Hormel, known as Geordie, was a rich and glamorous playboy, heir to the fortune his grandfather made with products like Spam. He claimed to have invented the corndog as a teenager, and was married four times, including to actress Leslie Caron. His brother James C. Hormel was the first openly gay man to represent the US as an ambassador.


Moreno testified for the defense at Hormel's 1955 trial, and reportedly was not permitted to answer a question about whether she had seen him smoke marijuana. In one photo from the trial, she is shown sitting next to O'Grady "dressed in a pair of tight-fitting slacks." In another (above), she seems to be posing in the witness box. The incident lead to the Pulp (Exposed?) magazine headline, "Why Rita Moreno battles the cops" featuring a photo of her cavorting in a bikini (above). 

In the excellent 2021 documentary "Rita Moreno: Just a Girl Who Decided to Go for It," Moreno describes how she was sexually assaulted by her agent, and nearly committed suicide over her affair with Marlon Brando.
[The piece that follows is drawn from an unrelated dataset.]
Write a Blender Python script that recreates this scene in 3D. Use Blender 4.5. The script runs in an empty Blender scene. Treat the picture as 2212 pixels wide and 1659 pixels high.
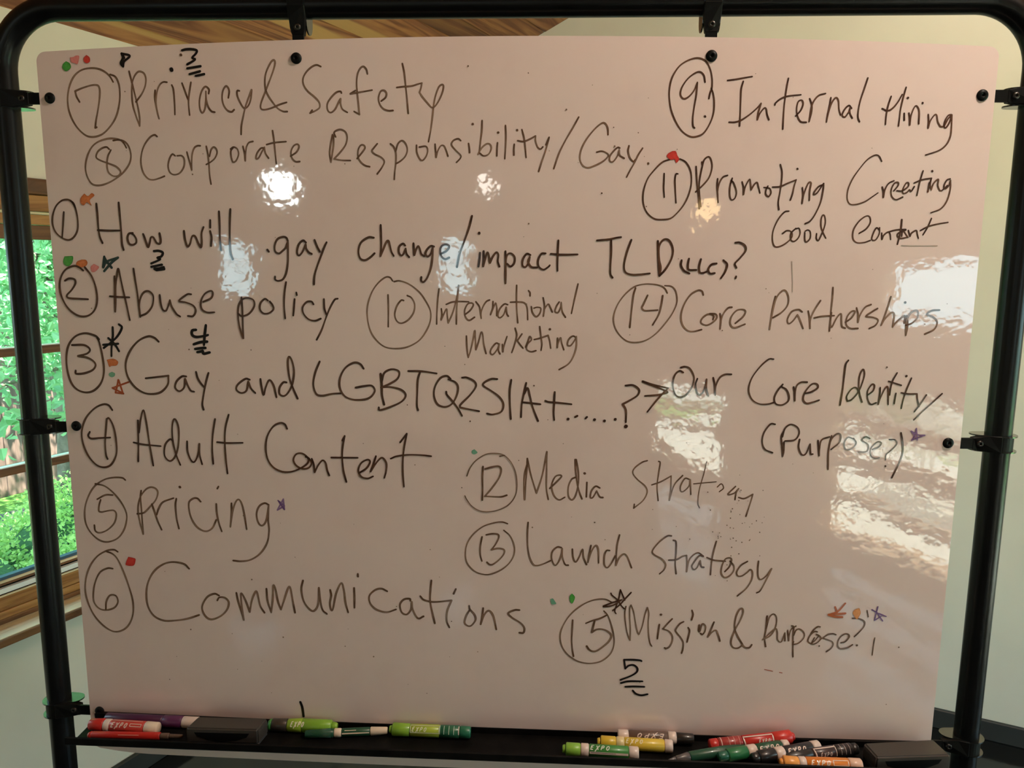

She emerges as a survivor, and an inspiration. 

Moreno's 80 for Brady co-star Lily Tomlin is a pot legalization proponent who smoked pot with Sam Elliot in Grandma. Jane Fonda, our Tokin' Woman of the Year in 2019, was great as a pot-smoking hippie grandmother in Peace, Love and Misunderstanding, and produced the 1980 film 9-5 in which she, Tomlin and Dolly Parton have an "old fashioned ladies pot party." Tomlin and Fonda toke in the Netflix series "Grace and Frankie" and are set to co-star in another old-lady caper film, Moving On

Sally Field recently explained that "The Flying Nun" was not filmed on LSD. Glad she cleared that up. 

The excellent article from Siff, a historian at the Drug Enforcement & Policy Center at the Moritz College of Law, The Ohio State University cited above also covers the marijuana arrests of Lucille Armstrong, Anita O'Day, Lila Leeds, actresses Lorna Gray and Frances Faye, nightclub photographer Naomi Hunter, and models Carol Dunbar and Sandra Maazel, as part of LAPD's culture war on weed.